**REQUIRED TASK**
Everything from the opening line of the records below through the line with "scene=bpy.context.scene" must be duplicated exactly, pictures left out.

(Entries from a dataset)
__________________________________________________
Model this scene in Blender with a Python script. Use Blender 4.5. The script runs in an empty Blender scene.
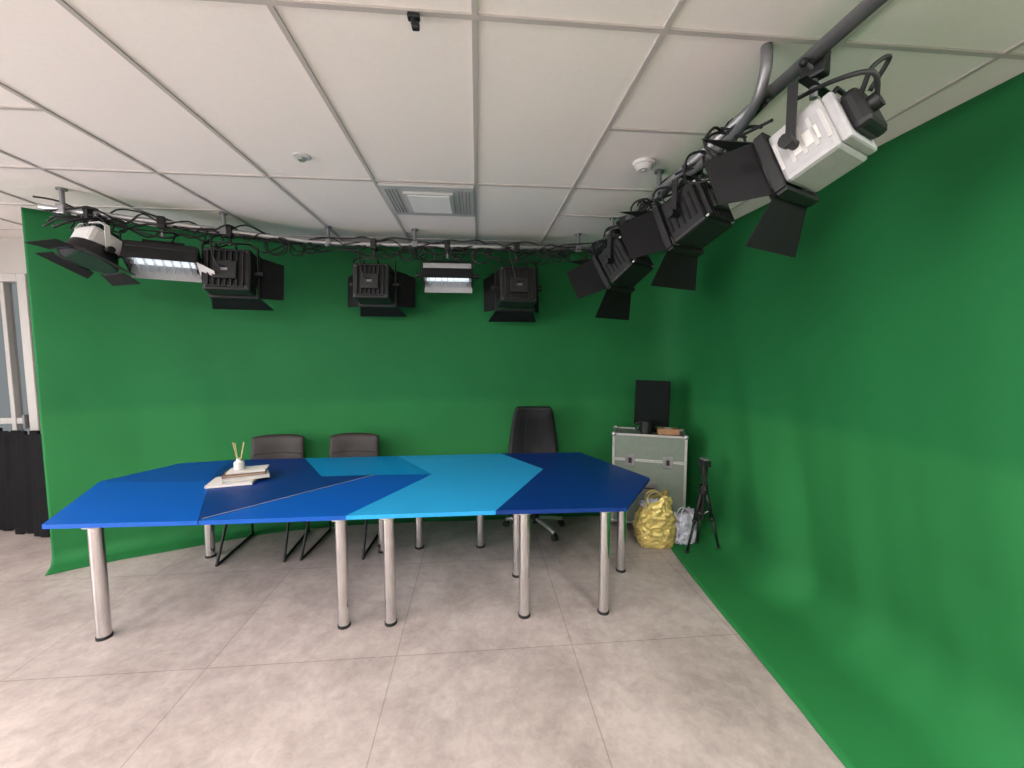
import bpy, bmesh, math, random
from mathutils import Vector, Matrix, noise
random.seed(4)
R=math.radians
scene=bpy.context.scene

# ------------------------------------------------------------ materials
def mat(name,col,rough=.5,metal=0,var=0,scale=8,bump=0,bscale=60,emit=None,es=0,spec=None):
    m=bpy.data.materials.new(name);m.use_nodes=True
    nt=m.node_tree;N=nt.nodes;b=N['Principled BSDF']
    b.inputs['Base Color'].default_value=(*col,1)
    b.inputs['Roughness'].default_value=rough;b.inputs['Metallic'].default_value=metal
    if spec is not None:b.inputs['Specular IOR Level'].default_value=spec
    g=N.new('ShaderNodeNewGeometry')
    if var>0:
        n=N.new('ShaderNodeTexNoise');n.inputs['Scale'].default_value=scale;n.inputs['Detail'].default_value=5
        nt.links.new(g.outputs['Position'],n.inputs['Vector'])
        r=N.new('ShaderNodeValToRGB')
        r.color_ramp.elements[0].position=.3;r.color_ramp.elements[1].position=.7
        r.color_ramp.elements[0].color=(*[c*(1-var) for c in col],1)
        r.color_ramp.elements[1].color=(*[min(1,c*(1+var)) for c in col],1)
        nt.links.new(n.outputs['Fac'],r.inputs['Fac']);nt.links.new(r.outputs['Color'],b.inputs['Base Color'])
    if bump>0:
        n2=N.new('ShaderNodeTexNoise');n2.inputs['Scale'].default_value=bscale;n2.inputs['Detail'].default_value=3
        nt.links.new(g.outputs['Position'],n2.inputs['Vector'])
        bp=N.new('ShaderNodeBump');bp.inputs['Strength'].default_value=bump;bp.inputs['Distance'].default_value=.01
        nt.links.new(n2.outputs['Fac'],bp.inputs['Height']);nt.links.new(bp.outputs['Normal'],b.inputs['Normal'])
    if emit:
        b.inputs['Emission Color'].default_value=(*emit,1);b.inputs['Emission Strength'].default_value=es
    return m
def srgb(r,g,b):
    f=lambda c:((c/255+.055)/1.055)**2.4 if c/255>.04045 else c/255/12.92
    return (f(r),f(g),f(b))

black=mat('black_metal',(.008,.008,.009),.5,.1,.2,20)
blackm=mat('matte_black_door',(.006,.006,.007),.7,0,.2,10,spec=.25)
rubber=mat('black_rubber',(.01,.01,.01),.7)
cable=mat('cable_black',(.010,.010,.011),.6)
chrome=mat('chrome_leg',(.70,.69,.69),.10,1.0,.04,4)
steel=mat('galvanised_pipe',(.24,.24,.25),.4,.6,.1,12)
silver=mat('silver_housing',(.40,.395,.40),.5,.1,.06,30)
alu=mat('aluminium_edge',(.46,.46,.46),.4,.7,.05,20)
white=mat('white_plastic',(.66,.64,.62),.45)
paper=mat('book_white',(.66,.63,.60),.6,0,.04,30)
pages=mat('book_pages',(.5,.42,.34),.8,0,.1,200)
bookc=mat('book_cover_brown',(.22,.13,.09),.6,0,.1,20)
lensm=mat('lens_glass_dark',(.02,.02,.025),.1,0)
louv=mat('lamp_reflector',(.75,.75,.77),.3,.5)
tubem=mat('lamp_tube_white',(.8,.83,.86),.3,emit=(.85,.95,1),es=.7)
leather=mat('brown_grey_leather',srgb(46,40,38),.5,0,.12,12,.25,120,spec=.3)
leatherk=mat('black_leather',(.008,.008,.009),.5,0,.15,12,.2,120,spec=.25)
wood=mat('reed_wood',(.55,.38,.17),.6,0,.2,60)
wallw=mat('white_wall_paint',srgb(186,180,174),.8,0,.03,3)
frame=mat('white_frame_paint',(.50,.48,.46),.5)
casem=mat('case_grey_laminate',srgb(112,122,112),.5,0,.06,25,spec=.3)
screen=mat('screen_black',(.003,.006,.005),.45,spec=.05)
screenb=mat('monitor_plastic',(.004,.004,.005),.6,spec=.08)
bagy=mat('gold_foil_bag',srgb(205,184,112),.32,.35,.35,12,.6,55)
bagw=mat('white_plastic_bag',srgb(200,200,214),.4,0,.18,14,.4,40)
blackf=mat('black_fabric',(.006,.006,.007),.85,0,.3,8,.2,60,spec=.2)
t_mid=mat('laminate_blue',srgb(0,78,168),.45,0,.02,5,.03,200,spec=.35)
t_mid2=mat('laminate_blue_deep',srgb(0,66,152),.45,0,.02,5,.03,200,spec=.35)
t_navy=mat('laminate_navy',srgb(0,46,116),.45,0,.02,5,.03,200,spec=.35)
t_cy=mat('laminate_light_cyan',srgb(38,152,208),.45,0,.02,5,.03,200,spec=.35)
t_cy2=mat('laminate_cyan',srgb(0,126,184),.45,0,.02,5,.03,200,spec=.35)
grid_m=mat('ceiling_grid_metal',srgb(184,176,172),.5)
vent=mat('vent_grey',srgb(188,186,184),.5,.1)
slot=mat('vent_slot',(.22,.22,.22),.6)
diff=mat('lamp_diffuser',(.82,.80,.78),.5)

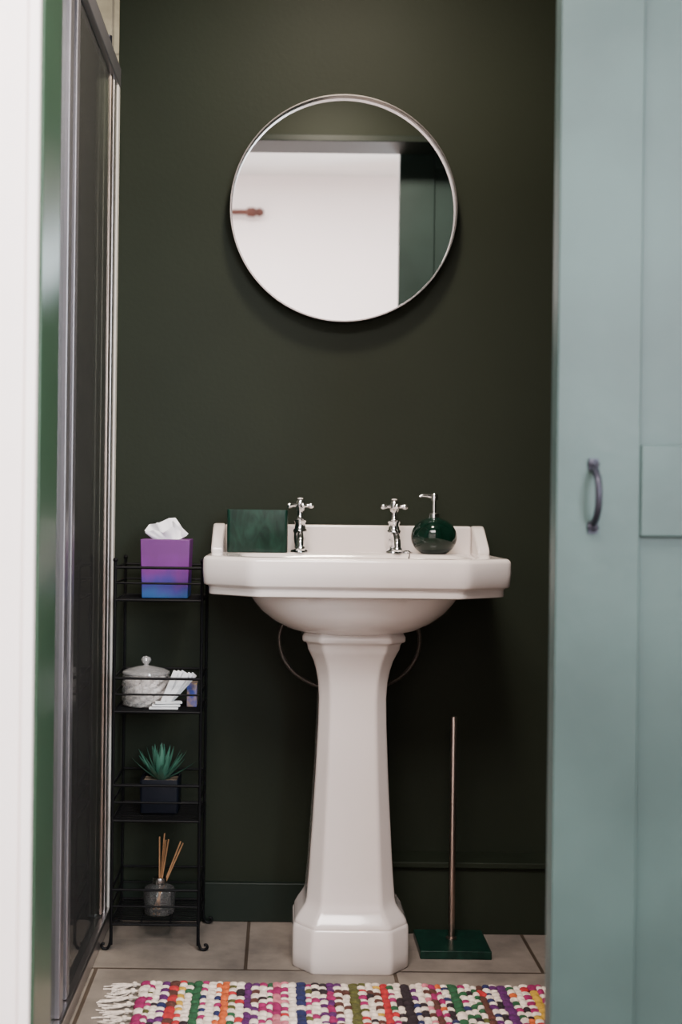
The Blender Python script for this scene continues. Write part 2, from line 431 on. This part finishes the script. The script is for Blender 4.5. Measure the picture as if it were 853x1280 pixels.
# pedestal
A=Acc(); rs=[]
def P(z,hw,yf,yb=-0.13,k=0.30,ky=0.35):
    rs.append(oct_ring(cx,hw,yf,yb,hw*k*1.1,hw*ky*1.2,z,n=176,p=75,bchx=hw*0.3,bchy=hw*0.3))
P(0.700,0.100,-0.335); P(0.690,0.106,-0.343); P(0.687,0.108,-0.345); P(0.679,0.108,-0.345); P(0.676,0.106,-0.343); P(0.6745,0.101,-0.339)
P(0.670,0.098,-0.336); P(0.660,0.096,-0.334); P(0.650,0.091,-0.328); P(0.635,0.084,-0.32); P(0.615,0.078,-0.312); P(0.59,0.0735,-0.306); P(0.555,0.0712,-0.303)
P(0.50,0.0722,-0.304); P(0.40,0.0765,-0.308); P(0.30,0.082,-0.313); P(0.20,0.088,-0.319); P(0.14,0.0925,-0.324)
P(0.128,0.095,-0.327); P(0.118,0.101,-0.332); P(0.108,0.109,-0.339); P(0.098,0.1155,-0.346); P(0.094,0.117,-0.348)
P(0.090,0.117,-0.348); P(0.088,0.119,-0.350);P(0.084,0.1205,-0.352); P(0.03,0.1215,-0.353); P(0.004,0.1215,-0.353); P(0.0,0.119,-0.35)
A.rings(rs[::-1])
A.obj('pedestal',M_porc,e,angle=40)
# hoses
A=Acc()
hp=[(0.045,-0.12,0.735),(0.012,-0.12,0.70),(0.002,-0.12,0.665),(0.010,-0.12,0.625),(0.035,-0.125,0.59),(0.075,-0.14,0.567),(0.105,-0.15,0.56)]
A.tube(smoothpts(hp),0.0045,10); A.tube(smoothpts([(2*cx-x,y,z) for x,y,z in hp]),0.0045,10)
A.obj('supply_hoses',M_hose,e)
# taps
def tap(name,x,rotz):
    t=Acc(); y=-0.078; z0=0.8555; c=(x,y,z0)
    t.lathe([(0.0,0),(0.0215,0.0),(0.0215,0.003),(0.018,0.006),(0.0125,0.009),(0.0115,0.015),(0.013,0.02),(0.0145,0.03),(0.0145,0.043),(0.016,0.045),(0.016,0.050),(0.0125,0.053),(0.0115,0.066),(0.0135,0.068),(0.0135,0.072),(0.008,0.076),(0.0062,0.088),(0.0075,0.094),(0.0,0.094)],c,28,cap0=False,cap1=False)
    sp=smoothpts([(x,y,z0+0.035),(x,y-0.03,z0+0.040),(x,y-0.062,z0+0.038),(x,y-0.082,z0+0.028),(x,y-0.087,z0+0.012)],6)
    t.tube(sp,[0.011-0.003*min(1,i/12) for i in range(len(sp))],16)
    t.lathe([(0.0095,0),(0.0105,0.002),(0.0105,0.007),(0.0085,0.009)],(x,y-0.087,z0+0.006),16)
    zc=z0+0.105
    t.lathe([(0.0,-0.013),(0.009,-0.012),(0.0115,-0.006),(0.0115,0.006),(0.010,0.011),(0.006,0.0145),(0.0,0.015)],(x,y,zc),24,cap0=False,cap1=False)
    for k in range(4):
        a=rotz+k*pi/2; R3=Matrix.Rotation(a,3,'Z')
        t.lathe([(0.0045,0.008),(0.004,0.016),(0.0048,0.019),(0.0062,0.021),(0.0068,0.026),(0.0055,0.030),(0.002,0.0315)],(x,y,zc),14,'X',rot=R3)
    emp=t.obj(name,M_chrome,e,angle=50)
    t2=Acc(); t2.lathe([(0.0065,0.0148),(0.006,0.0165),(0.003,0.0175)],(x,y,zc),16)
    t2.obj(name+'_button',M_porc,e)
tap('cold_tap',0.046,0.22); tap('hot_tap',0.258,0.15)
A=Acc(); A.lathe([(0.013,0.0),(0.013,0.003),(0.009,0.006),(0.004,0.008)],(0.288,-0.07,0.8555),20)
A.tube(smoothpts([(0.288,-0.07,0.860),(0.287,-0.13,0.858),(0.284,-0.17,0.857),(0.278,-0.20,0.845),(0.25,-0.22,0.80)]),0.0014,6)
A.obj('plug_chain',M_chrome,e)

# green marble caddy (open-top box)
A=Acc(); bx0,bx1,by0,by1,bz=-0.116,0.018,-0.158,-0.062,0.8558; h=0.094; t=0.006
def rrect(x0,x1,y0,y1,z,r,k=6):
    o=[]
    for (X,Y,a0) in ((x1-r,y1-r,0),(x0+r,y1-r,pi/2),(x0+r,y0+r,pi),(x1-r,y0+r,1.5*pi)):
        for j in range(k+1):
            a=a0+pi/2*j/k; o.append(Vector((X+r*math.cos(a),Y+r*math.sin(a),z)))
    return o
rs=[rrect(bx0+.001,bx1-.001,by0+.001,by1-.001,bz,.007),rrect(bx0,bx1,by0,by1,bz+.002,.008),rrect(bx0,bx1,by0,by1,bz+h-.001,.008),rrect(bx0+.001,bx1-.001,by0+.001,by1-.001,bz+h,.007),
    rrect(bx0+t,bx1-t,by0+t,by1-t,bz+h,.004),rrect(bx0+t,bx1-t,by0+t,by1-t,bz+t,.004)]
A.rings(rs); A.obj('marble_caddy',M_marble)

# soap dispenser
e=empty('soap_dispenser',(0.345,-0.10,0.8557)); c=(0.345,-0.105,0.8557)
A=Acc(); pr=[(0.0,0.0),(0.026,0.0),(0.030,0.002)]
Rb=0.0505
for i in range(1,15):
    ph=-0.95+ (1.30+0.95)*i/14
    pr.append((Rb*math.cos(ph)+0.001, 0.0375+0.0435*math.sin(ph)))
pr+=[(0.013,0.0805),(0.0,0.0805)]
A.lathe(pr,c,48,cap0=False,cap1=False); A.obj('bottle',M_marble_gloss,e)
A=Acc(); A.lathe([(0.0,0.080),(0.0125,0.080),(0.0125,0.090),(0.010,0.092),(0.0045,0.093),(0.0045,0.118),(0.009,0.119),(0.0095,0.130),(0.008,0.134),(0.0,0.134)],c,24,cap0=False,cap1=False)
A.tube([(c[0],c[1],c[2]+0.128),(c[0]-0.028,c[1]-0.004,c[2]+0.130),(c[0]-0.034,c[1]-0.005,c[2]+0.127)],[0.0045,0.0038,0.003],12)
A.obj('pump',M_chrome,e)

# ------------------------------------------------------------------ wire shelf tower
e=empty('wire_shelf_rack',(-0.257,-0.125,0))
x0,x1,y0,y1=-0.352,-0.165,-0.218,-0.032
A=Acc(); rp=0.0035; rw=0.0022
for x in (x0,x1):
    for y in (y0,y1):
        A.tube([(x,y,0.012),(x,y,0.838)],rp,8)
        A.sphere((x,y,0.838),0.0055,8)
        sx=-1 if x==x0 else 1
        A.tube(smoothpts([(x,y,0.05),(x+sx*0.001,y,0.02),(x+sx*0.006,y,0.006),(x+sx*0.014,y,0.0035),(x+sx*0.020,y,0.008),(x+sx*0.018,y,0.014),(x+sx*0.013,y,0.013)]),0.0032,8)
SZ=[(0.752,0.070),(0.512,0.072),(0.278,0.076),(0.056,0.074)]
for z,hh in SZ:
    for dz,r in ((0,0.003),(hh*0.52,rw),(hh,0.003)):
        for a,b in (((x0,y0),(x1,y0)),((x1,y0),(x1,y1)),((x1,y1),(x0,y1)),((x0,y1),(x0,y0))):
            A.tube([(a[0],a[1],z+dz),(b[0],b[1],z+dz)],r,8)
    for i in range(1,12):
        y=y0+(y1-y0)*i/12; A.tube([(x0,y,z),(x1,y,z)],0.0016,6)
    for i in range(1,3):
        x=x0+(x1-x0)*i/3; A.tube([(x,y0,z-0.002),(x,y1,z-0.002)],0.002,6)
A.obj('frame',M_black,e)

def topz(i): return SZ[i][0]+0.0022
# tissue box
e=empty('tissue_box',(-0.25,-0.13,topz(0)))
zt=topz(0); bxa,bxb,bya,byb=-0.303,-0.195,-0.180,-0.072
A=Acc()
def sq(x0,x1,y0,y1,z): return [Vector((x0,y0,z)),Vector((x1,y0,z)),Vector((x1,y1,z)),Vector((x0,y1,z))]
A.rings([sq(bxa+.004,bxb-.004,bya+.004,byb-.004,zt),sq(bxa,bxb,bya,byb,zt+0.128)])
A.obj('carton',M_tbox,e,bevel=0.0015)
# tissue: crumpled fanned sheet rising from the slot
def tissue_sheet(A, y0, amp, ph, prof, nu=40, nv=12):
    v=[]; f=[]
    def top(u):
        for i in range(len(prof)-1):
            if prof[i][0]<=u<=prof[i+1][0]:
                t=(u-prof[i][0])/(prof[i+1][0]-prof[i][0]); t=t*t*(3-2*t)*0.5+t*0.5
                return [prof[i][k]+(prof[i+1][k]-prof[i][k])*t for k in (1,2)]
        return prof[-1][1:]
    for j in range(nv+1):
        t=j/nv
        for i in range(nu+1):
            u=i/nu; tx,tz=top(u)
            bx_=-0.028+0.056*u
            x=bx_+(tx-bx_)*t**0.8; z=tz*t
            y=y0+amp*t*(math.sin(u*11+ph)+0.45*math.sin(u*23+ph*2+t*3))+0.010*t*math.sin(pi*u+ph)
            v.append(Vector((-0.250+x,-0.126+y,zt+0.1282+z)))
    w=nu+1
    for j in range(nv):
        for i in range(nu): f.append((j*w+i,j*w+i+1,(j+1)*w+i+1,(j+1)*w+i))
    A.add(v,f)
A=Acc()
tissue_sheet(A,-0.008,0.007,0.3,[(0,-0.049,0.018),(0.18,-0.040,0.032),(0.35,-0.020,0.034),(0.55,0.004,0.046),(0.68,0.018,0.047),(0.85,0.034,0.026),(1,0.049,0.012)])
tissue_sheet(A,0.006,0.006,2.0,[(0,-0.044,0.022),(0.3,-0.022,0.036),(0.5,0.000,0.034),(0.7,0.014,0.040),(1,0.042,0.014)])
tissue_sheet(A,-0.016,0.005,4.0,[(0,-0.046,0.014),(0.3,-0.026,0.020),(0.5,-0.006,0.014),(0.7,0.014,0.028),(1,0.045,0.008)])
A.obj('tissue',M_tissue,e,angle=60)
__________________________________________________
**TASK SOLUTION**
Model this scene in Blender with a Python script. Use Blender 4.5. The script runs in an empty Blender scene.
import bpy, bmesh, math, random
from mathutils import Vector, Matrix, noise
random.seed(4)
R=math.radians
scene=bpy.context.scene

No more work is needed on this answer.